◆ WHAT YOU SHOULD DO:
Return all the data below as it stands, minus the pictures.

◆ DATA SEGMENT:

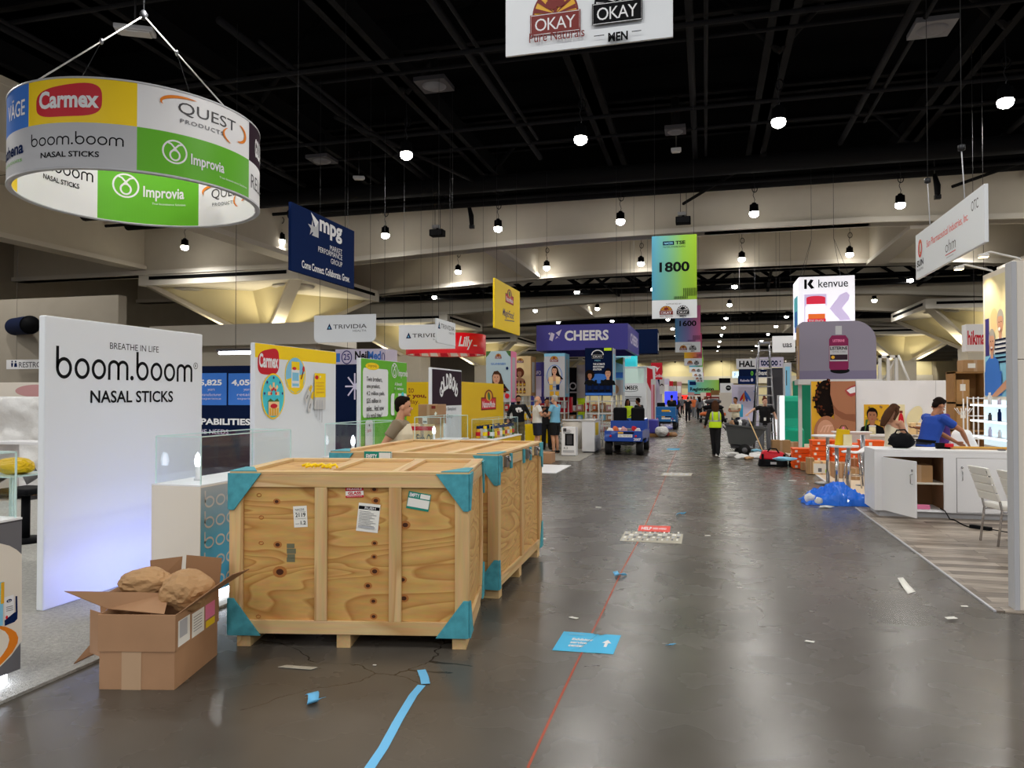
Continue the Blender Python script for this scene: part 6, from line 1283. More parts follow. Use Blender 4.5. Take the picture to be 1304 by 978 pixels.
def p5_(s, W, h): s.rect(0, 0, W, h, 'sky'); s.rect(0, h*.45, W, h*.6, 'tile_blue'); s.rect(0, 0, W, h*.4, 'light_grey'); s.poly([(0, h*.9), (W, h), (W, h*.8)], 'leaf'); s.ell(W*.3, h*.15, W*.3, h*.12, 'carton')
tower('narrow sea-blue poster tower behind the dark navy one', DY(780, 500, Yt).x, DY(793.5, 500, Yt).x, Yt, DY(790, 503, Yt).z, DY(790, 455, Yt).z, 'sky', 'light_grey', p5_, .6)
# booth interior behind the towers
def slab(name, label, x0, x1, Y, z0, z1, mt, t=.12, cat='booth wall', extra=None, px=True):
    if px: X0, X1 = DY(x0, 500, Y).x, DY(x1, 500, Y).x
    else: X0, X1 = x0, x1
    r, a, s = board(name, label, cat, (X0, Y), (X1, Y), z0, z1, t, mt)
    if extra: extra(s, s.W, z1-z0)
    done(a, r) if a.v else None
    return r
slab('booth_wall', 'purple-blue booth wall with white notices between two poster towers', 676, 706, 28, .012, 3.1, 'purple_blue', extra=lambda s, W, h: [s.rect(.1+.42*k, 1.75, .42+.42*k, 2.55, 'lilac') for k in range(2)]+[s.rect(.1+.42*k, 1.2, .42+.42*k, 1.6, 'tile_blue') for k in range(2)]+[s.text('INFO', .12+.42*k, 2.6, .4+.42*k, 2.75, 'white') for k in range(2)])
slab('booth_wall', 'black booth wall with a small white square, right of the pale grey tower', 719, 734, 28.5, .012, 2.9, 'ink', extra=lambda s, W, h: [s.arc(W*.7, h*.75, .12, .12, .05, 'light_grey'), s.rect(.2, 1.9, .6, 1.95, 'light_grey')])
slab('booth_wall', 'white and lime booth wall strip between pale and navy towers', 734, 746, 28.6, .012, 3.0, 'offwhite', extra=lambda s, W, h: [s.rect(.03, .9, W-.03, 1.7, 'hivis')])
m = MB(); p = DY(718, 515, 26.6); m.box(p.x-.3, p.x+.28, 26.6, 26.9, 1.2, 1.75, 'red'); m.box(p.x-.05, p.x+.03, 26.7, 26.8, .012, 1.2, 'steel'); m.box(p.x-.1, p.x+.1, 26.59, 26.6, 1.35, 1.6, 'white'); std('red_display', 'bright red display box with white mark behind the grey-haired man', 'display', m, .01)
t = thing('shelf_unit', 'long low wooden shelf of goods behind the poster towers', 'shelf', (DY(730, 540, 27.4).x, 27.6, .012)); X0, X1 = DY(640, 540, 27.4).x, DY(781, 540, 27.4).x
for z in (.45, .85, 1.2): m = MB(); m.box(X0, X1, 27.4, 27.8, z, z+.04, 'wood_shelf'); m.build('shelf', t)
for k in range(7): x = X0+(X1-X0)*k/6; m = MB(); m.box(x-.02, x+.02, 27.8, 27.84, .012, 1.6, 'offwhite'); m.build('upright', t)
rn = random.Random(12); n = 0
COLS = ['carton', 'carton', 'cloth_orange', 'yellow', 'white', 'red', 'sky', 'navy', 'cloth_rose', 'offwhite']; CN = ['brown', 'tan', 'orange', 'yellow', 'white', 'red', 'pale blue', 'navy', 'rose', 'cream']
for z in (.49, .89, 1.24):
    for j in range(15):
        ci = rn.randrange(10); x = X0+(X1-X0)*((j//2.5)+.22+.28*(j % 2.5))/6 if False else X0+(X1-X0)*(j+.5)/15; w = rn.uniform(.06, .1) if abs(((x-X0)/((X1-X0)/6)+.5) % 1-.5) < .18 else rn.uniform(.09, .14); h = rn.uniform(.16, .3)
        n += 1; o = MB(); o.box(x-w, x+w, 27.44, 27.74, z+.001, z+h, COLS[ci]); o.box(x-w*.5, x+w*.5, 27.432, 27.44, z+h*.25, z+h*.75, 'paper'); std('goods_box', f'small {CN[ci]} box, {ORD[j] if j < 14 else "last"} on the {"bottom" if z < .6 else "middle" if z < 1 else "top"} board of the shelf behind the towers', 'box', o, .006, 'boxes on the low wooden shelf')
t = thing('table', 'yellow draped table behind the men in shorts', 'table', (DY(692, 550, 24.6).x, 24.9, .012)); m = MB(); x0, x1 = DY(668, 550, 24.6).x, DY(708, 550, 24.6).x; m.box(x0, x1, 24.6, 25.2, .78, .83, 'yellow'); m.build('tabletop', t, .01)
m = MB(); m.box(x0+.02, x1-.02, 24.58, 24.6, .2, .8, 'yellow'); m.build('drape', t)
for x in (x0+.1, x1-.1):
    for y in (24.7, 25.1): m = MB(); m.tube([(x, y, .012), (x, y, .78)], .025, 'dark_steel', 8); m.build('leg', t)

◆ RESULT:
Continue the Blender Python script for this scene: part 6, from line 1283. More parts follow. Use Blender 4.5. Take the picture to be 1304 by 978 pixels.
def p5_(s, W, h): s.rect(0, 0, W, h, 'sky'); s.rect(0, h*.45, W, h*.6, 'tile_blue'); s.rect(0, 0, W, h*.4, 'light_grey'); s.poly([(0, h*.9), (W, h), (W, h*.8)], 'leaf'); s.ell(W*.3, h*.15, W*.3, h*.12, 'carton')
tower('narrow sea-blue poster tower behind the dark navy one', DY(780, 500, Yt).x, DY(793.5, 500, Yt).x, Yt, DY(790, 503, Yt).z, DY(790, 455, Yt).z, 'sky', 'light_grey', p5_, .6)
# booth interior behind the towers
def slab(name, label, x0, x1, Y, z0, z1, mt, t=.12, cat='booth wall', extra=None, px=True):
    if px: X0, X1 = DY(x0, 500, Y).x, DY(x1, 500, Y).x
    else: X0, X1 = x0, x1
    r, a, s = board(name, label, cat, (X0, Y), (X1, Y), z0, z1, t, mt)
    if extra: extra(s, s.W, z1-z0)
    done(a, r) if a.v else None
    return r
slab('booth_wall', 'purple-blue booth wall with white notices between two poster towers', 676, 706, 28, .012, 3.1, 'purple_blue', extra=lambda s, W, h: [s.rect(.1+.42*k, 1.75, .42+.42*k, 2.55, 'lilac') for k in range(2)]+[s.rect(.1+.42*k, 1.2, .42+.42*k, 1.6, 'tile_blue') for k in range(2)]+[s.text('INFO', .12+.42*k, 2.6, .4+.42*k, 2.75, 'white') for k in range(2)])
slab('booth_wall', 'black booth wall with a small white square, right of the pale grey tower', 719, 734, 28.5, .012, 2.9, 'ink', extra=lambda s, W, h: [s.arc(W*.7, h*.75, .12, .12, .05, 'light_grey'), s.rect(.2, 1.9, .6, 1.95, 'light_grey')])
slab('booth_wall', 'white and lime booth wall strip between pale and navy towers', 734, 746, 28.6, .012, 3.0, 'offwhite', extra=lambda s, W, h: [s.rect(.03, .9, W-.03, 1.7, 'hivis')])
m = MB(); p = DY(718, 515, 26.6); m.box(p.x-.3, p.x+.28, 26.6, 26.9, 1.2, 1.75, 'red'); m.box(p.x-.05, p.x+.03, 26.7, 26.8, .012, 1.2, 'steel'); m.box(p.x-.1, p.x+.1, 26.59, 26.6, 1.35, 1.6, 'white'); std('red_display', 'bright red display box with white mark behind the grey-haired man', 'display', m, .01)
t = thing('shelf_unit', 'long low wooden shelf of goods behind the poster towers', 'shelf', (DY(730, 540, 27.4).x, 27.6, .012)); X0, X1 = DY(640, 540, 27.4).x, DY(781, 540, 27.4).x
for z in (.45, .85, 1.2): m = MB(); m.box(X0, X1, 27.4, 27.8, z, z+.04, 'wood_shelf'); m.build('shelf', t)
for k in range(7): x = X0+(X1-X0)*k/6; m = MB(); m.box(x-.02, x+.02, 27.8, 27.84, .012, 1.6, 'offwhite'); m.build('upright', t)
rn = random.Random(12); n = 0
COLS = ['carton', 'carton', 'cloth_orange', 'yellow', 'white', 'red', 'sky', 'navy', 'cloth_rose', 'offwhite']; CN = ['brown', 'tan', 'orange', 'yellow', 'white', 'red', 'pale blue', 'navy', 'rose', 'cream']
for z in (.49, .89, 1.24):
    for j in range(15):
        ci = rn.randrange(10); x = X0+(X1-X0)*((j//2.5)+.22+.28*(j % 2.5))/6 if False else X0+(X1-X0)*(j+.5)/15; w = rn.uniform(.06, .1) if abs(((x-X0)/((X1-X0)/6)+.5) % 1-.5) < .18 else rn.uniform(.09, .14); h = rn.uniform(.16, .3)
        n += 1; o = MB(); o.box(x-w, x+w, 27.44, 27.74, z+.001, z+h, COLS[ci]); o.box(x-w*.5, x+w*.5, 27.432, 27.44, z+h*.25, z+h*.75, 'paper'); std('goods_box', f'small {CN[ci]} box, {ORD[j] if j < 14 else "last"} on the {"bottom" if z < .6 else "middle" if z < 1 else "top"} board of the shelf behind the towers', 'box', o, .006, 'boxes on the low wooden shelf')
t = thing('table', 'yellow draped table behind the men in shorts', 'table', (DY(692, 550, 24.6).x, 24.9, .012)); m = MB(); x0, x1 = DY(668, 550, 24.6).x, DY(708, 550, 24.6).x; m.box(x0, x1, 24.6, 25.2, .78, .83, 'yellow'); m.build('tabletop', t, .01)
m = MB(); m.box(x0+.02, x1-.02, 24.58, 24.6, .2, .8, 'yellow'); m.build('drape', t)
for x in (x0+.1, x1-.1):
    for y in (24.7, 25.1): m = MB(); m.tube([(x, y, .012), (x, y, .78)], .025, 'dark_steel', 8); m.build('leg', t)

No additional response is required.